Re: Conservation of Energy
- From: Jerry Avins <jya@xxxxxxxx>
- Date: Fri, 02 Oct 2009 21:23:58 -0400
Le Chaud Lapin wrote:
On Oct 2, 10:10 am, Jerry Avins <j...@xxxxxxxx> wrote:You confound the energy of computation with the energy content of a
signal. When that signal is represented by a series of numbers, the
opportunities for intricate self-deception are greatly increased.
I do not see energy content of a signal, because it is relative. I
could show a picture on paper of a signal with nice axes, very high
frequency components, bunched up, making the paper almost black with
ink, and ask, "Is this a high-energy signal or low-energy?" One might
say, "Looks like high-energy."
Then I would reveal that the highest peak of the graph is a millionth
of a billionth of an attovolt.
I would ask again, "Is this a high-energy signal?". Some might then
say, "Well, no...its value is so low, it's almost non-existant."

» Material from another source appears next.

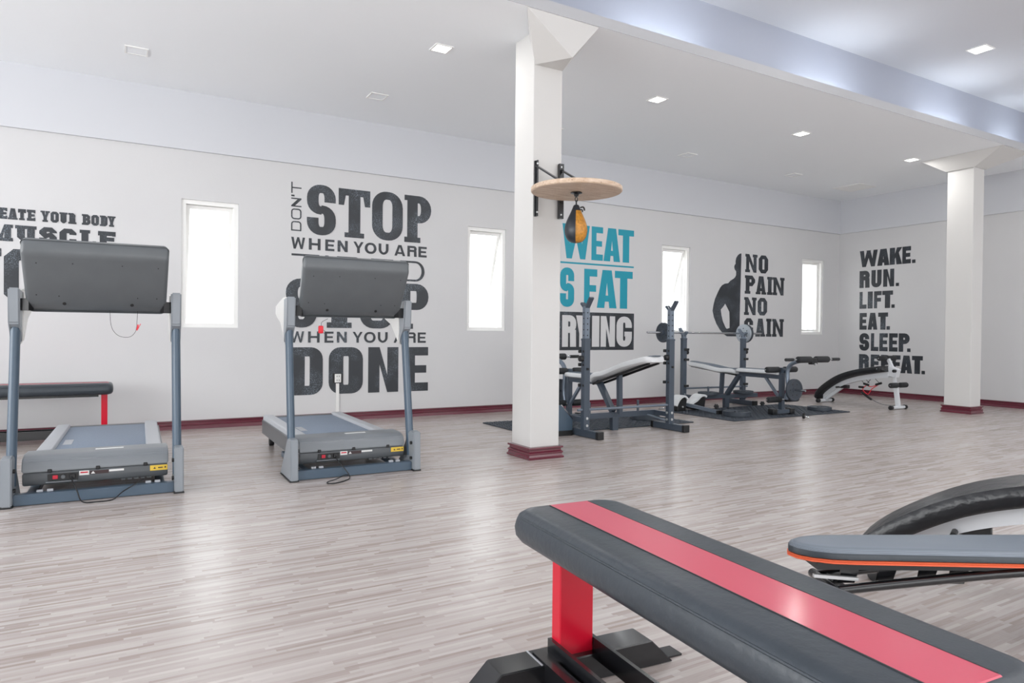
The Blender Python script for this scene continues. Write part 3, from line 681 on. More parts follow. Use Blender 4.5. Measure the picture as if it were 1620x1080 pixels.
    for u, k, rr in ((-.30, .335, .0035), (-.125, .34, .0035), (.125, .34, .0035), (.315, .335, .0035), (-.31, .13, .0035), (-.2, .125, .0035), (.205, .125, .0035), (.31, .125, .0035), (-.175, .075, .010), (.175, .075, .010)):
        bm = B(); p = e+ax*k+Vector((u, 0, 0)); cyl(bm, p-nn*.01, p+nn*.0015, rr, 12); obj('screw_hole', bm, M['black'], con)
    bm = B(); box(bm, (-.25, .0, 0), (.25, .012, .2), .004, 1, Matrix.Translation(e+ax*.15-nn*.085) @ Matrix.Rotation(math.atan2(ax.y, ax.z)*-1, 4, 'X')); obj('display', bm, M['black'], con)
    # power cord
    c = [(-.13, .108, .135), (-.125, .085, .11), (-.10, .02, .07), (-.07, -.03, .012)]
    if key == 'loop': c += [(-.12, -.10, .005), (-.20, -.15, .005), (-.245, -.14, .005), (-.235, -.09, .005), (-.17, -.06, .012), (-.1, .0, .02), (-.06, .03, .012)]
    else: c += [(.0, -.035, .005), (.08, -.02, .006), (.13, .01, .04), (.2, .045, .075), (.24, .09, .09)]
    bm = B(); tube(bm, curve_pts(c, 5), .0038, 6); obj('power_cord', bm, M['black'], t, 60)
    # safety key
    if key == 'loop':
        bm = B(); box(bm, (-.225, .23, .985), (-.19, .25, 1.04), .008, 2); obj('safety_key', bm, M['neon_red'], t, 40, 'red safety key')
        bm = B(); tube(bm, curve_pts([(-.205, .24, 1.04), (-.20, .24, 1.065), (-.16, .23, 1.09)], 4), .0016, 5); tube(bm, curve_pts([(-.19, .24, 1.01), (-.178, .24, 1.0), (-.18, .24, .985), (-.19, .24, .99)], 4), .0014, 5); obj('key_cord', bm, M['black'], t)
    else:
        bm = B(); tube(bm, curve_pts([(.055, .25, 1.13), (.06, .24, 1.04), (.075, .24, .99), (.11, .24, .957), (.16, .24, .953), (.19, .24, .98), (.2, .24, 1.02), (.206, .25, 1.13)], 5), .0013, 5); obj('key_cord', bm, M['black'], t)
        bm = B(); prism(bm, [(.198, .995), (.206, .995), (.212, 1.03), (.204, 1.032)], .232, .242, 'y'); bar(bm, (.205, .237, 1.0), (.222, .237, 1.036), .004, .004); obj('safety_clip', bm, M['neon_red'], t, label='red safety clip')
    return t
treadmill('grey treadmill at the far left with a thin cord hanging under its console', -.082, 4.645, math.radians(-1.6), 'hang')
treadmill('grey treadmill in front of the stop quote with a red key under its console', 1.465, 4.607, math.radians(-1.0), 'loop')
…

Then I would say, "By the way, I have ADC whose positive rail is at a
millionth of a billionth of an attovolt. I have sampled this signal
very quickly. Here's are my samples."
The samples would be in my digital computer, at using entire range of
floating-point values.
These floating point values, in their digital form, would be
indistinguishable from samples made of a 5V-peak signal.
This why it is meaningless to talk about the absolute energy of a
signal.
It only exists relative to some other signal, and if you want to move
into the physical world, you cannot simply look at the mathmatical
representation of the the signal, but at its physical manifestation.
[I could slow down a 4.3 GHz CPU clock to 1 cycle per 18 months, and
get the processing power required to process an "ultra-high-energy"
signal so close to zero that it is close to zero.].
What then is the energy of the signal? It is meaningless without
context.
We agree then?
Jerry
--
Engineering is the art of making what you want from things you can get.